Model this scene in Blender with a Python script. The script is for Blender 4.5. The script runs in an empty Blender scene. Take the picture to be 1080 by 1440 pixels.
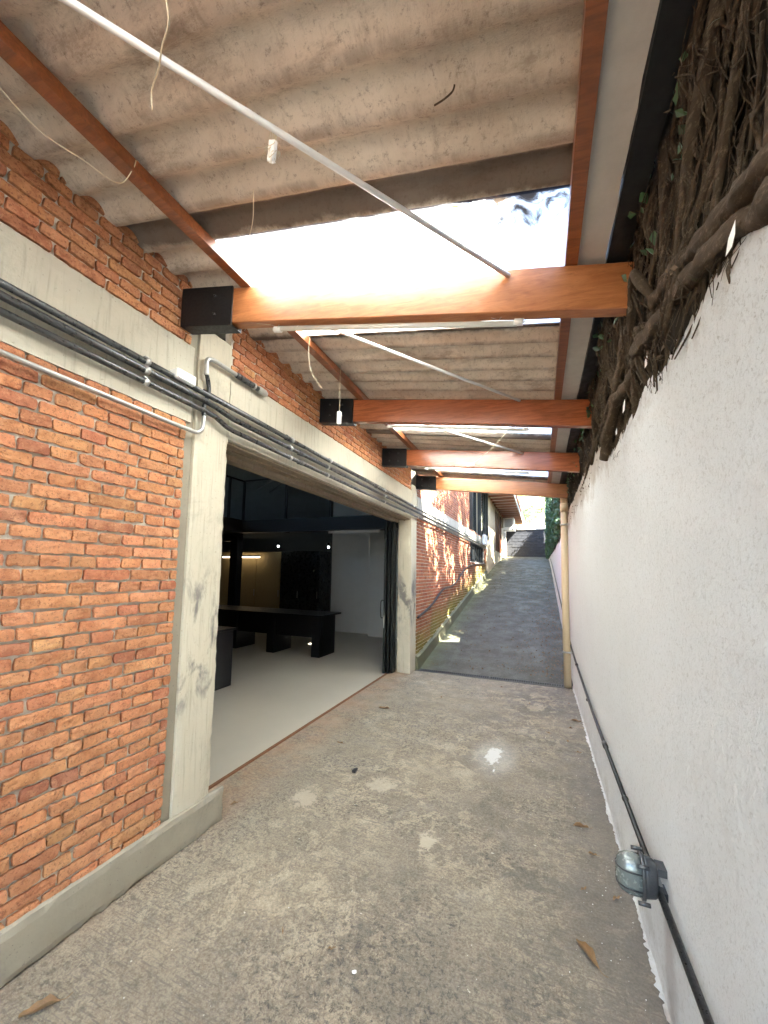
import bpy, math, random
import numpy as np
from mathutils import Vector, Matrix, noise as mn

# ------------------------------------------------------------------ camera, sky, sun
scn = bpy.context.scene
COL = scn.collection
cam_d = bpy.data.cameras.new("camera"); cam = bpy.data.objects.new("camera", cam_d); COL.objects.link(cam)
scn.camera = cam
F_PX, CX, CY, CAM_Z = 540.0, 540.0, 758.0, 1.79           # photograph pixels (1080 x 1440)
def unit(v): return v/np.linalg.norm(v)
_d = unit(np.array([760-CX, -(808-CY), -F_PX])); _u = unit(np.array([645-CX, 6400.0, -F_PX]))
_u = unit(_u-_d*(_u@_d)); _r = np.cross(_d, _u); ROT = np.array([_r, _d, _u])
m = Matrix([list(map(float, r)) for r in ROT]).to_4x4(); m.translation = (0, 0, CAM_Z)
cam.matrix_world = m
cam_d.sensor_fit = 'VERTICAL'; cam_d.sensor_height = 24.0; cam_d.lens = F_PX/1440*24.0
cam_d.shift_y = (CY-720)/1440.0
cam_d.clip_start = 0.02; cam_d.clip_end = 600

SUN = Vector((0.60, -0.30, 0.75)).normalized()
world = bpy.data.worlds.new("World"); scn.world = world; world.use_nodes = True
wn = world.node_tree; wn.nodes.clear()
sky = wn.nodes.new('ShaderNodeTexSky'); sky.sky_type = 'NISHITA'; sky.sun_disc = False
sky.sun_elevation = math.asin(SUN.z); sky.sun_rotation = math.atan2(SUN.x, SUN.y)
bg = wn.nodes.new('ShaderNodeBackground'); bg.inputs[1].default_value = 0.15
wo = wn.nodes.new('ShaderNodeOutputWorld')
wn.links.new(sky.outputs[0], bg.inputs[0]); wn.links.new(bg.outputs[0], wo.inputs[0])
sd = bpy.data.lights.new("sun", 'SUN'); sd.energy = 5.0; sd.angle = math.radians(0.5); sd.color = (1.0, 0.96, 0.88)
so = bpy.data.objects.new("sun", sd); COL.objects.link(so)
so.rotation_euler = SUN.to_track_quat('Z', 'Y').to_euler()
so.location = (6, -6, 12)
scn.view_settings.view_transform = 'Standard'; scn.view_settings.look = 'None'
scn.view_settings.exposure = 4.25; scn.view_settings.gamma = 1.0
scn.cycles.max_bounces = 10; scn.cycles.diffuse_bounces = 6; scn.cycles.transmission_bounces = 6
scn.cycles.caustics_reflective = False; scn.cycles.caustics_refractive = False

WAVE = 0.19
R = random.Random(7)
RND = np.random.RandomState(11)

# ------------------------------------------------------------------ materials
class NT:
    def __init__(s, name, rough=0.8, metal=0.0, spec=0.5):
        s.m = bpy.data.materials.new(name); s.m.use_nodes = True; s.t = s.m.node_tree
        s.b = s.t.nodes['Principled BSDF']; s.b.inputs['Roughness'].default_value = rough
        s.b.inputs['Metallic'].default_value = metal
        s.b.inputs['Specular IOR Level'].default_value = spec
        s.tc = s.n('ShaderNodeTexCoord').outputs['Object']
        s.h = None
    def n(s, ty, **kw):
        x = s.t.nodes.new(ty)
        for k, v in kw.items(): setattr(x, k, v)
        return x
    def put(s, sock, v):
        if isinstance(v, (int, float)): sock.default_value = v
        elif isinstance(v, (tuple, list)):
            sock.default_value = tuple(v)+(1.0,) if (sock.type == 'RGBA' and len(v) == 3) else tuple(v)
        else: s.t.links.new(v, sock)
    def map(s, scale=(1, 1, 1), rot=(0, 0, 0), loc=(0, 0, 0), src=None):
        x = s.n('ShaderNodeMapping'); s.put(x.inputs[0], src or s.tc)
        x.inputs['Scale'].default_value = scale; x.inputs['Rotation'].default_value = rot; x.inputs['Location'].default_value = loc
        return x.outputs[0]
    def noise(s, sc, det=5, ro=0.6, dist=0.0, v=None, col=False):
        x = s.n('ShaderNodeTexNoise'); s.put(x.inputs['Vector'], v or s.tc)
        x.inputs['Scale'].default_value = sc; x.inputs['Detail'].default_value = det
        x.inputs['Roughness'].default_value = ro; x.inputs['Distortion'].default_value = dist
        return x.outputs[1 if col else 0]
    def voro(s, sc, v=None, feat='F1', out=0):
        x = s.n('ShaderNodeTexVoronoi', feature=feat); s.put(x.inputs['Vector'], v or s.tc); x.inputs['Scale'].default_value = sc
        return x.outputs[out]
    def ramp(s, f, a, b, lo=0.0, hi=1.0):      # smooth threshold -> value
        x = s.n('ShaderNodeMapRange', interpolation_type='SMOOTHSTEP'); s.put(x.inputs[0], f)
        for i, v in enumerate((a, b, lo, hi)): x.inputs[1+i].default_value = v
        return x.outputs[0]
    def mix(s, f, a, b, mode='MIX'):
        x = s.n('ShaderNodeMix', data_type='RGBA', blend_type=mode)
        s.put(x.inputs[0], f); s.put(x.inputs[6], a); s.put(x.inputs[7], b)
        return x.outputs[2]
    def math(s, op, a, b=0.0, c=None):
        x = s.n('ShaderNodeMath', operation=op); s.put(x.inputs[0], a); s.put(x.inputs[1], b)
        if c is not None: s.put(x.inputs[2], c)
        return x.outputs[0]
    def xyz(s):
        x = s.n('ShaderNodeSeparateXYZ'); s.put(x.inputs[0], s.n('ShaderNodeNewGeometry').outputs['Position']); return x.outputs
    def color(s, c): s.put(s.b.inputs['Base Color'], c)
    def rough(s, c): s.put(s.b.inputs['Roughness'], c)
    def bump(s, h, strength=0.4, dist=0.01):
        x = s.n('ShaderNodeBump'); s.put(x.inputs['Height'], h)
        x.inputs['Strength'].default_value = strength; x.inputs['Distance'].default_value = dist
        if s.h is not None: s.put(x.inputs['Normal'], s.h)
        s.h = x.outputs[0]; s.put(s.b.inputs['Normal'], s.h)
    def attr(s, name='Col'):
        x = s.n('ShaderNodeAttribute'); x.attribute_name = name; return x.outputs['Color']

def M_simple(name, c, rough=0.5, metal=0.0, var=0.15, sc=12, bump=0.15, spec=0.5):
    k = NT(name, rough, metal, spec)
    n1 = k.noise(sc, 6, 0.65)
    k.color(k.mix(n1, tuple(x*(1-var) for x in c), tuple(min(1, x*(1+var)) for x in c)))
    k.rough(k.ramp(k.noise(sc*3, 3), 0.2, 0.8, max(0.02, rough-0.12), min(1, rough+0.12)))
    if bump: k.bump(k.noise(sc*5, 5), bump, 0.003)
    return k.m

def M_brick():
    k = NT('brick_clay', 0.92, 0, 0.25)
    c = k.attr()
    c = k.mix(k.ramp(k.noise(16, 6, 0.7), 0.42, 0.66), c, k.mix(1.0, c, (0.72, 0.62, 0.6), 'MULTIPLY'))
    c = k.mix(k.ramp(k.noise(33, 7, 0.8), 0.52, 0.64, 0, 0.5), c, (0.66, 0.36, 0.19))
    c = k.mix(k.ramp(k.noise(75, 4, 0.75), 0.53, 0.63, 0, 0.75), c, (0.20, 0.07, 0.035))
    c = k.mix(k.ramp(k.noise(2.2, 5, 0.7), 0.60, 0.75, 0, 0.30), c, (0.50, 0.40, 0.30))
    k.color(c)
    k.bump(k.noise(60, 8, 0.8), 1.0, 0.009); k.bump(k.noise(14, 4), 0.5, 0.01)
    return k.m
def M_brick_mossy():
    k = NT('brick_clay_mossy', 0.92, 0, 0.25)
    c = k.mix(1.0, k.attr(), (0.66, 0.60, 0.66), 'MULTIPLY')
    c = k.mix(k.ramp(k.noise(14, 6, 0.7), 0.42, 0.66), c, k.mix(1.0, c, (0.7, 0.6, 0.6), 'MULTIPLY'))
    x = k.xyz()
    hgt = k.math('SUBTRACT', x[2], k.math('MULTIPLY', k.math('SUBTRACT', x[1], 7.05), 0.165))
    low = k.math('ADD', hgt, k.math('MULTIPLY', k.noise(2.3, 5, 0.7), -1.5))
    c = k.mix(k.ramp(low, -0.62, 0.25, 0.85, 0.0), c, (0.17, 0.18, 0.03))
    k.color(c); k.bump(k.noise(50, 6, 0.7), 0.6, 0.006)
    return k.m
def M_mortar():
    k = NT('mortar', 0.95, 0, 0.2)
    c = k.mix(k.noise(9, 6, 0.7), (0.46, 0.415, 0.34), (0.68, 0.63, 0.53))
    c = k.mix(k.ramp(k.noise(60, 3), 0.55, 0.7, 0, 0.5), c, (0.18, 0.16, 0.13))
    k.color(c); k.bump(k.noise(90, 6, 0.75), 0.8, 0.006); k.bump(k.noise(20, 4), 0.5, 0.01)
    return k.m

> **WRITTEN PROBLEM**
Could the lines from the top of the material through the line with "from mathutils import" be repeated exactly, pictures left out?

> **WRITTEN SOLUTION**
Model this scene in Blender with a Python script. The script is for Blender 4.5. The script runs in an empty Blender scene. Take the picture to be 1080 by 1440 pixels.
import bpy, math, random
import numpy as np
from mathutils import Vector, Matrix, noise as mn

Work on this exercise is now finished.